Investigating the drivers of wintertime Southern Ocean sea-ice leads using random forest algorithms

Abstract. Sea-ice leads play a crucial role in regulating ocean-atmosphere energy exchange, yet the physical drivers controlling their variability across the Southern Ocean remain unquantified. This study uses a machine learning approach based on random forest regression with permutation importance analysis to identify predictors of Southern Ocean lead frequency during winters (April–September, 2003–2023). The model integrates nine predictors representing atmospheric (wind speed, wind divergence, sea-level pressure, 2 m temperature), oceanic (surface current speed), and sea-ice kinematic variables (ice velocity, divergence, concentration), together with a seasonal descriptor (month). Evaluated on independent test data, the model achieves an evaluation performance correlation of r = 0.70 at the pan-Antarctic scale and r = 0.68–0.78 across regional sectors (MAE = 0.016–0.024). Permutation analysis indicates that 2 m temperature (20 %), wind divergence (13 %), ice divergence (11.9 %), and ocean current speed (11.6 %) collectively explain approximately 57 % of the observed lead frequency variability.
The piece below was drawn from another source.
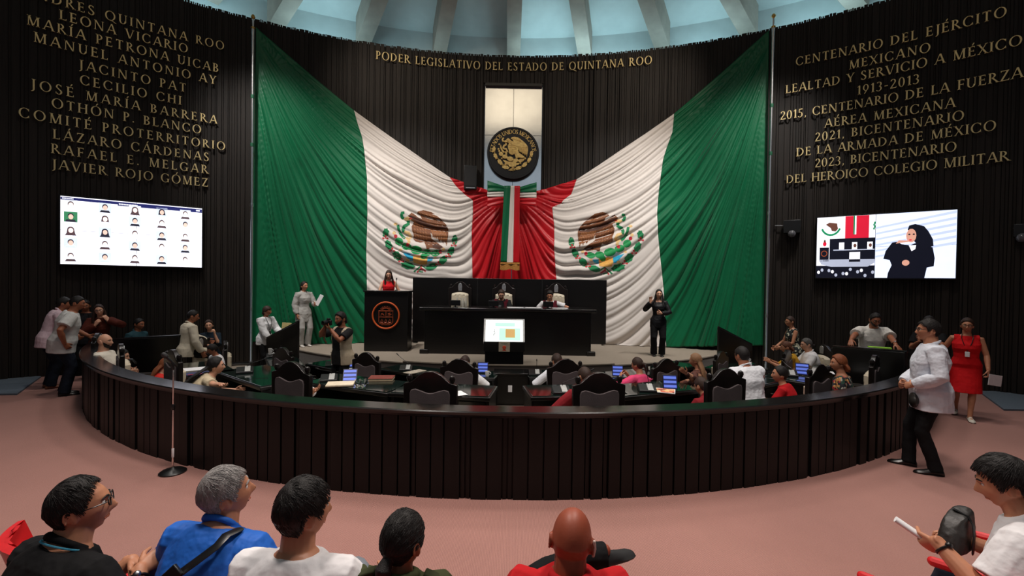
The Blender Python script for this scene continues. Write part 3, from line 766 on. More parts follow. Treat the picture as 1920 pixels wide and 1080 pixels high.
FEM = [(-.11, .11, .09, -.01), (-.04, .172, .122, -.015), (.03, .168, .116, -.012), (.14, .130, .094, 0), (.22, .130, .096, .004), (.31, .150, .118, .016), (.38, .156, .122, .014), (.45, .145, .096, -.004), (.51, .105, .076, -.014), (.55, .06, .056, -.008)]
def head_point(th, ph, fem=False, fat=0.0):
    x, y, z = cos(ph) * sin(th), cos(ph) * cos(th), sin(ph)
    X, Y, Z = .077 * x, .098 * y, .119 * z
    if z < 0:
        k = -z; X *= 1 - ((.34 if fem else .24) - fat * .2) * k ** 1.4
        Y *= (1 - .55 * k ** 1.3) if y < 0 else (1 + .02 * k)
    elif y < 0: Y *= 1.05
    if y > 0:
        G = lambda x0, z0, sx, sz: math.exp(-((X - x0) / sx) ** 2 - ((Z - z0) / sz) ** 2)
        d = .0
        d -= .010 * max(0, Z - .05) / .06
        d += .021 * G(0, -.030, .011, .020) + .013 * G(0, -.042, .013, .010) + .006 * G(0, -.005, .009, .025) + .004 * (G(.012, -.044, .008, .009) + G(-.012, -.044, .008, .009))
        d += (.003 if fem else .006) * (G(.03, .022, .022, .010) + G(-.03, .022, .022, .010))
        d -= .009 * (G(.031, .002, .016, .012) + G(-.031, .002, .016, .012))
        d += .004 * (G(.045, -.025, .02, .02) + G(-.045, -.025, .02, .02))
        d += .006 * G(0, -.066, .022, .006) - .005 * G(0, -.0725, .024, .003) + .006 * G(0, -.079, .019, .006) - .004 * G(0, -.09, .02, .006)
        d += .012 * G(0, -.106, .024, .016)
        Y += d * min(1, y * 2.2)
    return V((X, Y, Z))
def head_grid(b, M, off, n=56, m=42, fem=False, fat=0.0, f=None):
    secs = []
    for i in range(m + 1):
        ph = -pi / 2 + pi * i / m; ph = max(-1.55, min(1.55, ph)); q = []
        for k in range(n):
            th = 2 * pi * k / n; p = head_point(th, ph, fem, fat)
            o = off if f is None else f(th, p)
            nrm = V((p.x / .077 ** 2, p.y / .098 ** 2, p.z / .119 ** 2)).normalized()
            q.append(M @ (p + nrm * o))
        secs.append(q)
    b.loft(secs)
LINES = {'short': [(0, .068), (30, .064), (50, .045), (66, .030), (74, -.008), (84, -.012), (92, .02), (108, .008), (118, -.035), (140, -.06), (180, -.07)],
         'receding': [(0, .086), (25, .092), (45, .07), (62, .04), (74, .0), (84, -.012), (92, .02), (108, .008), (118, -.035), (140, -.06), (180, -.07)],
         'fringe': [(0, .035), (35, .03), (55, .02), (70, 0), (80, -.03), (95, -.03), (110, -.03), (140, -.07), (180, -.08)],
         'swept': [(0, .074), (30, .068), (50, .045), (66, .020), (80, -.015), (95, -.012), (112, -.03), (140, -.07), (180, -.08)]}
def hair_piece(b, M, line, thick, fem=False, fat=0.0, rough=.16, seed=0):
    L = [(radians(a), z) for a, z in LINES[line]]
    def f(th, p):
        a = abs((th + pi) % (2 * pi) - pi); zl = interp(a, L) + .006 * noise.noise(V((th * 6, seed, 0)))
        k = smooth01((p.z - zl) / .014 + .2)
        t = thick * (1 + rough * noise.noise(V((p.x * 45, p.y * 45, p.z * 22 + seed))) + .35 * max(0, p.z / .12) + .25 * rough * noise.noise(V((p.x * 140, p.y * 140, p.z * 50))))
        return -.012 + k * (t + .012)
    head_grid(b, M, 0, 72, 54, fem, fat, f)
def hair_strands(parent, M, line, thick, m, fem, fat, n, back=False):
    L = [(radians(a), z) for a, z in LINES[line]]; b = MB(); r_ = random.Random(n)
    crown = V((.0, -.55, .83)); crown.normalize()
    def at_dir(d):
        th, ph = atan2(d.x, d.y), math.asin(max(-1, min(1, d.z))); p = head_point(th, ph, fem, fat)
        nn = V((p.x / .077 ** 2, p.y / .098 ** 2, p.z / .119 ** 2)).normalized()
        return p, nn, p.z - interp(abs(th), L)
    k = 0; tries = 0
    while k < n and tries < n * 6:
        tries += 1
        d = V((r_.gauss(0, 1), r_.gauss(0, 1), r_.gauss(0, 1))).normalized()
        p, nn, z = at_dir(d)
        if z < .004: continue
        pts = []; lift = r_.uniform(.0, .004)
        for j in range(6):
            p, nn, z = at_dir(d)
            if z < -.012: break
            t = thick * (1 + .35 * max(0, p.z / .12)); pts.append(p + nn * (t - .002 + lift * j / 4))
            tg = (V((0, -1, -.25)) - d) if back else (d - crown if d.z < .75 or d.y < .1 else V((.5 + d.x, .6, 0)))
            tg = tg - d * tg.dot(d)
            tg = tg.normalized() if tg.length > 1e-3 else V((0, 1, 0))
            d = (d + (tg + V((r_.uniform(-.25, .25), r_.uniform(-.25, .25), r_.uniform(-.25, .25)))) * .075).normalized()
        if len(pts) < 3: continue
        w_ = r_.uniform(.0009, .0019); q = [M @ p for p in pts]
        b.tube(q, [w_ * (1, 1, .9, .75, .5, .2)[i] for i in range(len(q))], 4, round_=False); k += 1
    o = b.build('hair_strands', m, parent, angle=180)
def ik(S, T, l1, l2, pole):
    d = T - S; L = d.length; Lm = (l1 + l2) * .995
    if L > Lm: T = S + d * (Lm / L); d = T - S; L = Lm
    u = d.normalized(); a = (l1 * l1 - l2 * l2 + L * L) / (2 * L); h = sqrt(max(0, l1 * l1 - a * a))
    p = V(pole) - u * V(pole).dot(u)
    p = p.normalized() if p.length > 1e-5 else u.orthogonal().normalized()
    return S + u * a + p * h, T
def hand(b, W, d, nrm, side, curl=.4, spread=.12, fr=.0088):
    d = d.normalized(); nrm = (nrm - d * nrm.dot(d)); nrm = nrm.normalized() if nrm.length > 1e-4 else d.orthogonal().normalized()
    T = d.cross(nrm) * side
    secs = []
    for t, wd, tk in ((-.03, .026, .021), (.0, .027, .02), (.03, .036, .018), (.065, .041, .016), (.092, .039, .013), (.1, .03, .008)):
        c = W + d * t; secs.append([c + T * cos(2 * pi * k / 14) * wd + nrm * sin(2 * pi * k / 14) * tk for k in range(14)])
    b.loft(secs)
    for i, ln in enumerate((.074, .083, .076, .060)):
        sp = (1.5 - i) * spread; base = W + d * .088 + T * (.0305 - .0205 * i)
        e = (d * cos(sp) + T * sin(sp)).normalized(); pts = [base]; cu = curl * (1 + .12 * i)
        for frac, ang in ((.44, .45 * cu), (.32, 1.35 * cu), (.24, 1.9 * cu)):
            pts.append(pts[-1] + (e * cos(ang) + nrm * sin(ang)) * ln * frac)
        b.tube(pts, [fr, fr * .96, fr * .9, fr * .8], 8)
    base = W + d * .025 + T * .03 + nrm * .006
    t1 = (d * .72 + T * .62 + nrm * .35).normalized(); t2 = (d * .9 + T * .25 + nrm * (.3 + .5 * curl)).normalized()
    b.tube([base, base + t1 * .042, base + t1 * .042 + t2 * .032, base + t1 * .042 + t2 * .055], [.014, .0115, .010, .0085], 8)
TEX = {}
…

Regional analysis reveals sector-specific drivers: The Weddell Sea is controlled by wind and ice divergence; the Ross Sea exhibits contributions from air temperature, wind divergence, and ocean current. The Indian and Pacific Ocean sectors show strong air temperature and ocean current influence, and the Bellingshausen–Amundsen Seas are dominated by seasonal wind forcing. However, the model does not fully resolve fine-scale structures evident in observations, hence a notable portion of the lead frequency variance remains unexplained due to the spatial resolution used in this study. This suggests the need for future work to apply a random forest framework at higher spatial resolution to investigate small-scale regional lead hotspots, including bathymetrically-controlled and coastal lead zones.